-- start --

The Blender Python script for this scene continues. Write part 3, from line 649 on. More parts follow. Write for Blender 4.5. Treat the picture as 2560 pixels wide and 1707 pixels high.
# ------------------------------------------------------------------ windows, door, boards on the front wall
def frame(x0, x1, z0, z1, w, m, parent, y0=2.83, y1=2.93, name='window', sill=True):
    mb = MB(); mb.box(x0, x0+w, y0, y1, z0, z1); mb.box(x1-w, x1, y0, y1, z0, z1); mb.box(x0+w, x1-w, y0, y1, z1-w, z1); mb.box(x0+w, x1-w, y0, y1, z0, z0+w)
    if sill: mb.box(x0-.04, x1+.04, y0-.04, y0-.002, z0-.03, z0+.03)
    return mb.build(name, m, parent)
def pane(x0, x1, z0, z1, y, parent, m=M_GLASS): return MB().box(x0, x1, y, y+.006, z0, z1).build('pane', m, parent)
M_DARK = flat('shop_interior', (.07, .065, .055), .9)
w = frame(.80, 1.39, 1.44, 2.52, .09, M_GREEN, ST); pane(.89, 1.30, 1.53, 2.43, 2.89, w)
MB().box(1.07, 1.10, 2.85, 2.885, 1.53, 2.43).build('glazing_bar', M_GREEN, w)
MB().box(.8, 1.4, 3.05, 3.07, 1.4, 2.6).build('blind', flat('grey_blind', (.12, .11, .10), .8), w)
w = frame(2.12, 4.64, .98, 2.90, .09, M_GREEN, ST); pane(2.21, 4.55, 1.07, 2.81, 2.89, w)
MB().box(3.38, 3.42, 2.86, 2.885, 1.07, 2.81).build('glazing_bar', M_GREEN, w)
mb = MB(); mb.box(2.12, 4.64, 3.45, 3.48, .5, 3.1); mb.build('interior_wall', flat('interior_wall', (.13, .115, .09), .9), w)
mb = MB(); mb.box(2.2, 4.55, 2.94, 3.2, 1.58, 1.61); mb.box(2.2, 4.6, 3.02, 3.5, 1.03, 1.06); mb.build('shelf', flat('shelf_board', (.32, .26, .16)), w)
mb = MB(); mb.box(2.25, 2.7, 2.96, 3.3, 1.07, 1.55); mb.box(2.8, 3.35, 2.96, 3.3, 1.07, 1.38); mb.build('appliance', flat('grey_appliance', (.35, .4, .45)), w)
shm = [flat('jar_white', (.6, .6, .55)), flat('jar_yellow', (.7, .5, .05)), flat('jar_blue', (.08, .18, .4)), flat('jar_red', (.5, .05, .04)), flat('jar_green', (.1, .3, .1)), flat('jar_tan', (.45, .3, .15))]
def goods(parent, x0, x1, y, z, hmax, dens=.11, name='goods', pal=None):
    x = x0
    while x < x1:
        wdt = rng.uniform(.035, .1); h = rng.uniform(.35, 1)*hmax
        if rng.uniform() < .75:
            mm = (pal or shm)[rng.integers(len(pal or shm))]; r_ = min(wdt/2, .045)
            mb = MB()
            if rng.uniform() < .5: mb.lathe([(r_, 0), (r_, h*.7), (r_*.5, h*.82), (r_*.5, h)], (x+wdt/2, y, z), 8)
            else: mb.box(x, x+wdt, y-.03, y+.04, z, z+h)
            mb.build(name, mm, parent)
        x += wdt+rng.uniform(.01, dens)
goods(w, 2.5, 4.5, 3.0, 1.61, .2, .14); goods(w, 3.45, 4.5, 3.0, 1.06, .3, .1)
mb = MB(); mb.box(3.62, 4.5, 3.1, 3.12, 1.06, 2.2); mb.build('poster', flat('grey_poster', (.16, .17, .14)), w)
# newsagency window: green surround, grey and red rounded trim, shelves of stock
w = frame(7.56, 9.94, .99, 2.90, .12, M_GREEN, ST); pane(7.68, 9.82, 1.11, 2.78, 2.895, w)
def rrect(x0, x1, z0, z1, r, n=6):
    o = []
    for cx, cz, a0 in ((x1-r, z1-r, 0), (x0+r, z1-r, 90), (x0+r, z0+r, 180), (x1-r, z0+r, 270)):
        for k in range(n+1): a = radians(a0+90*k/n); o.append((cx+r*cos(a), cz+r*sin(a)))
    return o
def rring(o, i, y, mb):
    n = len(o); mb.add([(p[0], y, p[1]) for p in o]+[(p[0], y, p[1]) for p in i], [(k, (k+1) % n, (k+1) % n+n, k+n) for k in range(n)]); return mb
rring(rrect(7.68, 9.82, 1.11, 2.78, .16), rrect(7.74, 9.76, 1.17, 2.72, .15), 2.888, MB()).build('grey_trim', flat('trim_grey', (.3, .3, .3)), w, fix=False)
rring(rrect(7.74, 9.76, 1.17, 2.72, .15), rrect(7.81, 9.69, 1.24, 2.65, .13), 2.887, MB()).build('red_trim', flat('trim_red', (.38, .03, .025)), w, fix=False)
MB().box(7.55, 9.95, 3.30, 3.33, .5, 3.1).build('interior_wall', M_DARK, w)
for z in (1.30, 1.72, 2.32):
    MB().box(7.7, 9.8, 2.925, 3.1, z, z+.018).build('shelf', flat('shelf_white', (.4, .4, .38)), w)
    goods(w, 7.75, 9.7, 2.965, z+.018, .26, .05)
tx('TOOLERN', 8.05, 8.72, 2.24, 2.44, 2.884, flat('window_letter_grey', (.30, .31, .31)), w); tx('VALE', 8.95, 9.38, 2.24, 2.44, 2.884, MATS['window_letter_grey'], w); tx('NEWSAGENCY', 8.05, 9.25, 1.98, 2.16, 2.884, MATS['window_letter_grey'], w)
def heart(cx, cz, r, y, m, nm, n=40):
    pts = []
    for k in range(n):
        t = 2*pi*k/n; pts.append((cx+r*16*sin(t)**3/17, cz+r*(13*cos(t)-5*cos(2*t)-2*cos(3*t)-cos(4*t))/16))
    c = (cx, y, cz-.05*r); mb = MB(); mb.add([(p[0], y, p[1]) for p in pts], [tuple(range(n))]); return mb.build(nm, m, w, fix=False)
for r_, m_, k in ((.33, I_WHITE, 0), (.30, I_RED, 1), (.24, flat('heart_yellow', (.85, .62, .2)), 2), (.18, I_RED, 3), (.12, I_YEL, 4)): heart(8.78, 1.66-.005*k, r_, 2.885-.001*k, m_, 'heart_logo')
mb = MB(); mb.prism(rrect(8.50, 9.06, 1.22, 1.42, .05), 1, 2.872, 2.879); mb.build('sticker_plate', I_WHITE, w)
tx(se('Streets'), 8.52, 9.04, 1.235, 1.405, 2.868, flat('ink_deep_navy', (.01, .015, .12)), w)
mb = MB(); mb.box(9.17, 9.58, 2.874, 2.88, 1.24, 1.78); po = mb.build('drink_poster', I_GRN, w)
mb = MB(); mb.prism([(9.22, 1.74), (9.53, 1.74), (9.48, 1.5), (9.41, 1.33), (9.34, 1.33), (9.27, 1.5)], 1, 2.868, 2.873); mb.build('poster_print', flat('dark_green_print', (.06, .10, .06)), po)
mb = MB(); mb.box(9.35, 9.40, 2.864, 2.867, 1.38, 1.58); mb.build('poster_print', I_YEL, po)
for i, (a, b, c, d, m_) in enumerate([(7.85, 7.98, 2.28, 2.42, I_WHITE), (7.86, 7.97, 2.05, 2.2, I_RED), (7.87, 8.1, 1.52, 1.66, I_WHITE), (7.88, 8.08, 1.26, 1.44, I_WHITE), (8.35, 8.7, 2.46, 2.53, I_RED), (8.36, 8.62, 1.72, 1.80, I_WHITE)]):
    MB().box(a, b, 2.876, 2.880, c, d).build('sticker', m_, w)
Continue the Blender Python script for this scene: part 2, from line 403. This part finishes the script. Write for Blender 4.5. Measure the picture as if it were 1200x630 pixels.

-- end --

[Given problem] Give a word-for-word copy of the records.

[Completed task]
The Blender Python script for this scene continues. Write part 3, from line 649 on. More parts follow. Write for Blender 4.5. Treat the picture as 2560 pixels wide and 1707 pixels high.
# ------------------------------------------------------------------ windows, door, boards on the front wall
def frame(x0, x1, z0, z1, w, m, parent, y0=2.83, y1=2.93, name='window', sill=True):
    mb = MB(); mb.box(x0, x0+w, y0, y1, z0, z1); mb.box(x1-w, x1, y0, y1, z0, z1); mb.box(x0+w, x1-w, y0, y1, z1-w, z1); mb.box(x0+w, x1-w, y0, y1, z0, z0+w)
    if sill: mb.box(x0-.04, x1+.04, y0-.04, y0-.002, z0-.03, z0+.03)
    return mb.build(name, m, parent)
def pane(x0, x1, z0, z1, y, parent, m=M_GLASS): return MB().box(x0, x1, y, y+.006, z0, z1).build('pane', m, parent)
M_DARK = flat('shop_interior', (.07, .065, .055), .9)
w = frame(.80, 1.39, 1.44, 2.52, .09, M_GREEN, ST); pane(.89, 1.30, 1.53, 2.43, 2.89, w)
MB().box(1.07, 1.10, 2.85, 2.885, 1.53, 2.43).build('glazing_bar', M_GREEN, w)
MB().box(.8, 1.4, 3.05, 3.07, 1.4, 2.6).build('blind', flat('grey_blind', (.12, .11, .10), .8), w)
w = frame(2.12, 4.64, .98, 2.90, .09, M_GREEN, ST); pane(2.21, 4.55, 1.07, 2.81, 2.89, w)
MB().box(3.38, 3.42, 2.86, 2.885, 1.07, 2.81).build('glazing_bar', M_GREEN, w)
mb = MB(); mb.box(2.12, 4.64, 3.45, 3.48, .5, 3.1); mb.build('interior_wall', flat('interior_wall', (.13, .115, .09), .9), w)
mb = MB(); mb.box(2.2, 4.55, 2.94, 3.2, 1.58, 1.61); mb.box(2.2, 4.6, 3.02, 3.5, 1.03, 1.06); mb.build('shelf', flat('shelf_board', (.32, .26, .16)), w)
mb = MB(); mb.box(2.25, 2.7, 2.96, 3.3, 1.07, 1.55); mb.box(2.8, 3.35, 2.96, 3.3, 1.07, 1.38); mb.build('appliance', flat('grey_appliance', (.35, .4, .45)), w)
shm = [flat('jar_white', (.6, .6, .55)), flat('jar_yellow', (.7, .5, .05)), flat('jar_blue', (.08, .18, .4)), flat('jar_red', (.5, .05, .04)), flat('jar_green', (.1, .3, .1)), flat('jar_tan', (.45, .3, .15))]
def goods(parent, x0, x1, y, z, hmax, dens=.11, name='goods', pal=None):
    x = x0
    while x < x1:
        wdt = rng.uniform(.035, .1); h = rng.uniform(.35, 1)*hmax
        if rng.uniform() < .75:
            mm = (pal or shm)[rng.integers(len(pal or shm))]; r_ = min(wdt/2, .045)
            mb = MB()
            if rng.uniform() < .5: mb.lathe([(r_, 0), (r_, h*.7), (r_*.5, h*.82), (r_*.5, h)], (x+wdt/2, y, z), 8)
            else: mb.box(x, x+wdt, y-.03, y+.04, z, z+h)
            mb.build(name, mm, parent)
        x += wdt+rng.uniform(.01, dens)
goods(w, 2.5, 4.5, 3.0, 1.61, .2, .14); goods(w, 3.45, 4.5, 3.0, 1.06, .3, .1)
mb = MB(); mb.box(3.62, 4.5, 3.1, 3.12, 1.06, 2.2); mb.build('poster', flat('grey_poster', (.16, .17, .14)), w)
# newsagency window: green surround, grey and red rounded trim, shelves of stock
w = frame(7.56, 9.94, .99, 2.90, .12, M_GREEN, ST); pane(7.68, 9.82, 1.11, 2.78, 2.895, w)
def rrect(x0, x1, z0, z1, r, n=6):
    o = []
    for cx, cz, a0 in ((x1-r, z1-r, 0), (x0+r, z1-r, 90), (x0+r, z0+r, 180), (x1-r, z0+r, 270)):
        for k in range(n+1): a = radians(a0+90*k/n); o.append((cx+r*cos(a), cz+r*sin(a)))
    return o
def rring(o, i, y, mb):
    n = len(o); mb.add([(p[0], y, p[1]) for p in o]+[(p[0], y, p[1]) for p in i], [(k, (k+1) % n, (k+1) % n+n, k+n) for k in range(n)]); return mb
rring(rrect(7.68, 9.82, 1.11, 2.78, .16), rrect(7.74, 9.76, 1.17, 2.72, .15), 2.888, MB()).build('grey_trim', flat('trim_grey', (.3, .3, .3)), w, fix=False)
rring(rrect(7.74, 9.76, 1.17, 2.72, .15), rrect(7.81, 9.69, 1.24, 2.65, .13), 2.887, MB()).build('red_trim', flat('trim_red', (.38, .03, .025)), w, fix=False)
MB().box(7.55, 9.95, 3.30, 3.33, .5, 3.1).build('interior_wall', M_DARK, w)
for z in (1.30, 1.72, 2.32):
    MB().box(7.7, 9.8, 2.925, 3.1, z, z+.018).build('shelf', flat('shelf_white', (.4, .4, .38)), w)
    goods(w, 7.75, 9.7, 2.965, z+.018, .26, .05)
tx('TOOLERN', 8.05, 8.72, 2.24, 2.44, 2.884, flat('window_letter_grey', (.30, .31, .31)), w); tx('VALE', 8.95, 9.38, 2.24, 2.44, 2.884, MATS['window_letter_grey'], w); tx('NEWSAGENCY', 8.05, 9.25, 1.98, 2.16, 2.884, MATS['window_letter_grey'], w)
def heart(cx, cz, r, y, m, nm, n=40):
    pts = []
    for k in range(n):
        t = 2*pi*k/n; pts.append((cx+r*16*sin(t)**3/17, cz+r*(13*cos(t)-5*cos(2*t)-2*cos(3*t)-cos(4*t))/16))
    c = (cx, y, cz-.05*r); mb = MB(); mb.add([(p[0], y, p[1]) for p in pts], [tuple(range(n))]); return mb.build(nm, m, w, fix=False)
for r_, m_, k in ((.33, I_WHITE, 0), (.30, I_RED, 1), (.24, flat('heart_yellow', (.85, .62, .2)), 2), (.18, I_RED, 3), (.12, I_YEL, 4)): heart(8.78, 1.66-.005*k, r_, 2.885-.001*k, m_, 'heart_logo')
mb = MB(); mb.prism(rrect(8.50, 9.06, 1.22, 1.42, .05), 1, 2.872, 2.879); mb.build('sticker_plate', I_WHITE, w)
tx(se('Streets'), 8.52, 9.04, 1.235, 1.405, 2.868, flat('ink_deep_navy', (.01, .015, .12)), w)
mb = MB(); mb.box(9.17, 9.58, 2.874, 2.88, 1.24, 1.78); po = mb.build('drink_poster', I_GRN, w)
mb = MB(); mb.prism([(9.22, 1.74), (9.53, 1.74), (9.48, 1.5), (9.41, 1.33), (9.34, 1.33), (9.27, 1.5)], 1, 2.868, 2.873); mb.build('poster_print', flat('dark_green_print', (.06, .10, .06)), po)
mb = MB(); mb.box(9.35, 9.40, 2.864, 2.867, 1.38, 1.58); mb.build('poster_print', I_YEL, po)
for i, (a, b, c, d, m_) in enumerate([(7.85, 7.98, 2.28, 2.42, I_WHITE), (7.86, 7.97, 2.05, 2.2, I_RED), (7.87, 8.1, 1.52, 1.66, I_WHITE), (7.88, 8.08, 1.26, 1.44, I_WHITE), (8.35, 8.7, 2.46, 2.53, I_RED), (8.36, 8.62, 1.72, 1.80, I_WHITE)]):
    MB().box(a, b, 2.876, 2.880, c, d).build('sticker', m_, w)
Continue the Blender Python script for this scene: part 2, from line 403. This part finishes the script. Write for Blender 4.5. Measure the picture as if it were 1200x630 pixels.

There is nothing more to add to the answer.